Despite my nerves, I was confident I could do the job well—and I still am.
At the beginning of my career, I had neither insurance nor aviation experience. But after serving as an assistant to an agency owner and former Director of this division, I learned an incredible amount in a short time. That agency owner, David Hampson, was generous with his time, always willing to answer questions and share his knowledge, and I took full advantage of that opportunity.
After three years in the industry, I was promoted to Operations Manager, where I became involved in many different areas of the business and worked on a wide variety of accounts. All of it led me to this moment: my organizational skills, industry knowledge, and problem-solving abilities were finally ready to be put to use.
The Agent/Broker Division meeting began at 3:30 p.m. on Sunday, and I was actually the first person to arrive. As people filtered into the room, several assured me that I would do great.
Here is how I had been told the meeting would go: we would go around the room introducing ourselves, then I would give my introduction, leave the room for the formal vote, and upon returning, we would finish the meeting by mingling and sharing knowledge—without, of course, revealing any closely guarded industry secrets.
When the meeting began, everything unfolded as expected.

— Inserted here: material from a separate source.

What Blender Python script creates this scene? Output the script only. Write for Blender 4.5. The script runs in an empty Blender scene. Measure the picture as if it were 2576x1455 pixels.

Everyone introduced themselves, and finally, it was my turn. I walked up to the podium and spoke from the heart. I shared parts of my background and tried to convey my genuine love for the industry.
Ordinarily, public speaking is something I feel fairly comfortable with, but this time it was all a blur.
As I walked out of the room, David Hampson offered a few supportive words, and I stepped outside while the vote took place. That’s when things began to go differently than I had anticipated.
I stepped out the door, took a breath, and wandered over to a nearby exhibitor table. At first, I stood there feeling proud and excited, but those feelings soon began to fade.
After about a minute, it dawned on me that the vote clearly wasn’t unanimous.
I’d love to tell you that I was thinking something witty, like, Wow, my speech was that bad, huh? But honestly, there were no coherent thoughts at all. My mind felt more like an animated cartoon filled with scribbled squiggles of panic. I paced, rubbed my hands together, and tried to stay calm.
“Maybe they’re just voting one by one,” I thought, desperately trying to hold on to my optimism.
After what felt far longer than it probably was—likely around 15 minutes—I was finally ushered back into the room and announced as the official Director-Elect.
Following a brief round of applause, members resumed several spirited discussions that had apparently continued while I was outside. Over time, I pieced together some of the concerns that had been raised during the vote. The primary issue was a desire for greater involvement within the division, along with more candidates from a wider variety of agencies in future elections. People also hoped to gain more value from the division meetings themselves.
While I appreciated being told that this position would require only minimal commitment, I personally believe that anyone who holds this role—or any volunteer leadership position within an industry organization—should strive to contribute far more than two annual meetings and a quarterly article.
Our association relies on this role to provide meaningful resources through both the Binder and our annual meetings. At its core, it is a volunteer position, and those who seek it should be motivated to share their time, skills, and knowledge generously.
The moral of the story is this: the world as we know it is changing. We have to become the change we want to see, and sometimes that means stepping up, raising our hands, and doing the work when no one else will.
Now, about a year after the events described in this article, I can say without a shadow of a doubt that I have gained just as much from this volunteer position as I have contributed—if not more.
It has been a tremendous honor, and it has been well worth the journey it took to get here.